特集/IPCCシンポジウム報告 IPCC第7次評価報告書に向けて~暑すぎる地球で暮らす私たちにできること~<基調講演1>IPCCの役割、成果、AR6での新たな発見
2024年11月20日グローバルネット2024年11月号
IPCC AR7 副議長、タンザニア気象庁 長官代行
Ladislaus Chang’aさん
本特集では、9月12日にAR7の議長団を招き、第6次評価サイクル(AR6)報告書の国内執筆者も交え、東京都内の会場で対面方式・オンライン方式併用で開催されたIPCCシンポジウム『IPCC第7次評価報告書に向けて~暑すぎる地球で暮らす私たちにできること~』(主催:環境省、文部科学省、経済産業省、気象庁)における、基調講演とパネルディスカッションの概要を編集部でまとめ、報告します。なお、当日の発表資料はhttps://www.gef.or.jp/news/event/240912ipccsympo/をご覧ください。
AR7が目指す成果
IPCCの目的は、気候変動に関する利用可能な最良の科学を国際社会に提供することですが、第一の役割は評価することであり、その評価は包括的で客観的、透明性が高く、オープンなものでなければなりません。また、IPCCの評価は、政策に関連するものですが、中立でなければなりません。

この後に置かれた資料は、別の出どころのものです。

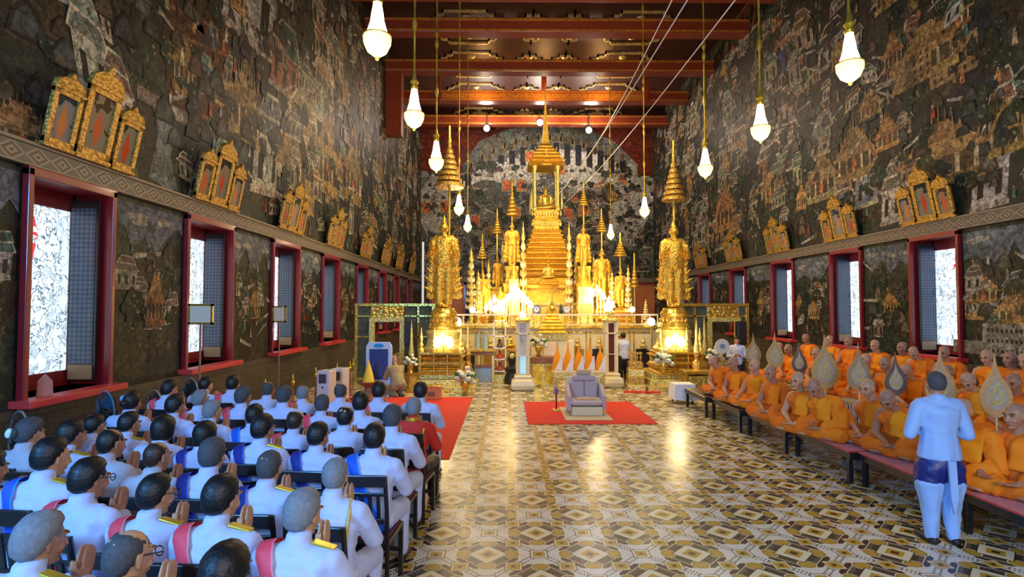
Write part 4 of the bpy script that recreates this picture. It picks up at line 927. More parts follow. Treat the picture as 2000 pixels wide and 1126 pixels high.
# gilded screens
TEAL = mat('painted_teal_panel', (.06, .07, .045), .65, 0, 5, .99, .1); MIRR = mat('dark_mirror', (.06, .055, .05), .15, .3, 4, .8)
def screen(u0, u1, d0, d1, Y, label, side):
    x0_, x1_ = X_(u0, Y), X_(u1, Y); h_ = Z(592, Y); t = thing('gilded_screen', label, 'screen', ((x0_ + x1_) / 2, Y, 0)); w_ = (x1_ - x0_) / 2; xm = (x0_ + x1_) / 2
    a, c_ = X_(d0, Y) - xm, X_(d1, Y) - xm; zd = Z(628, Y)
    MB().bx(-w_, w_, -.1, .1, h_ - .1, h_).build('top_beam', GOLDS, t, bevel=.01)
    for q in (-w_ + .05, w_ - .05): MB().bx(q - .05, q + .05, -.08, .08, 0, h_ - .1).build('post', GOLDS, t, bevel=.01)
    for q in (a - .12, c_ + .12): MB().bx(q - .08, q + .08, -.12, .08, 0, zd + .12).build('door_post', GOLDL, t, bevel=.01)
    MB().bx(a - .2, c_ + .2, -.14, .08, zd, zd + .14).build('lintel', GOLDL, t, bevel=.01)
    f = MB(); f.prism([(a - .16, zd + .14), (c_ + .16, zd + .14), (c_ + .16, h_ - .1), (a - .16, h_ - .1)], -.03, .03).build('carved_pediment', gold('carved_relief', (.85, .55, .1), .3, 9, 1.0), t)
    for xa, xb in ((-w_ + .1, a - .2), (c_ + .2, w_ - .1)):
        if xb - xa < .1: continue
        MB().bx(xa, xb, -.02, .02, .15, h_ - .1).build('painted_panel', TEAL, t)
        k_ = max(1, round((xb - xa) / .45))
        for i in range(1, k_): MB().bx(xa + (xb - xa) * i / k_ - .03, xa + (xb - xa) * i / k_ + .03, -.05, .05, 0, h_ - .1).build('muntin', GOLDS, t)
        for za, zb_ in ((.1, .18), (1.5, 1.55), (h_ - .45, h_ - .4)): MB().bx(xa, xb, -.05, .05, za, zb_).build('cross_rail', GOLDS, t)
    return t
screen(695, 850, 735, 780, 18.2, 'tall gilded screen with open doorway and painted panels on the left of the altar', -1)
screen(1328, 1462, 1392, 1434, 18.2, 'tall gilded screen with open doorway and painted panels on the right of the altar', 1)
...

1990年に最初の評価報告書が発表されて以降、過去6回の評価報告書はいずれも政策や意思決定に大いに役立ってきました。国連気候変動枠組条約はAR1の直後に設立され、1995年のAR2は京都議定書の採択につながりました。AR5は「気温上昇を2℃より十分低く保ち、1.5℃に抑える努力をする」としたパリ協定へ、AR6は同協定の最初のグローバルストックテイクへのインプットになりました。
AR7サイクルでは、第2回グローバルストックテイクに可能な限り情報を提供することも含め、IPCC報告書の政策的妥当性が再度強調されることになるでしょう。
AR7では「気候変動と都市に関する特別報告書」「短寿命気候強制力因子(SLCF)インベントリに関する方法論報告書」、そして「二酸化炭素除去(CDR)技術・炭素回収利用及び貯留(CCUS)に関する方法論報告書」が2027年までに作成される予定です。2029年までに3つの作業部会の報告書と統合報告書が提出されます。
包括性と多様性を強化
AR7の優先事項には、包括性の強化、つまり若者や脆弱なグループを含むさまざまなステークホルダーの参加促進が含まれます。もう一つはIPCCの成果物が政策に関連したものであり続けること、そして国際社会の意思決定に役立つ最良の科学を提供できるよう、堅牢性と包括性を確保することです。
AR6では、過去40年間、産業革命以前のどの10年間よりも気温が上昇し続けていること、また、熱帯低気圧、台風、豪雨、熱波などの極端な現象が強度の面でも頻度の面でも増加していることが示されました。1.5℃特別報告書では、現状維持のシナリオを続けた場合、温暖化は非常に速く進み、2030年から2052年の間に1.5℃に達するとされました。私たちが将来経験する気候は、現在の行動と決定にかかっています。
AR6では、特にアフリカにおいて、いくつかの分野における情報不足、データ不足、研究不足のために、評価の面で課題がありました。AR7では、最大限このギャップを埋めることが求められます。
AR7において、私たちは包摂性と多様性を強化すると同時に、可能な限り政策に関連し、包括的で信頼性の高い報告書の作成に尽力したいと思います。また、すべての科学者や専門家に、予定されている特別報告書や方法論報告書をはじめ、IPCCのプロセスへ積極的に参加いただくよう期待します。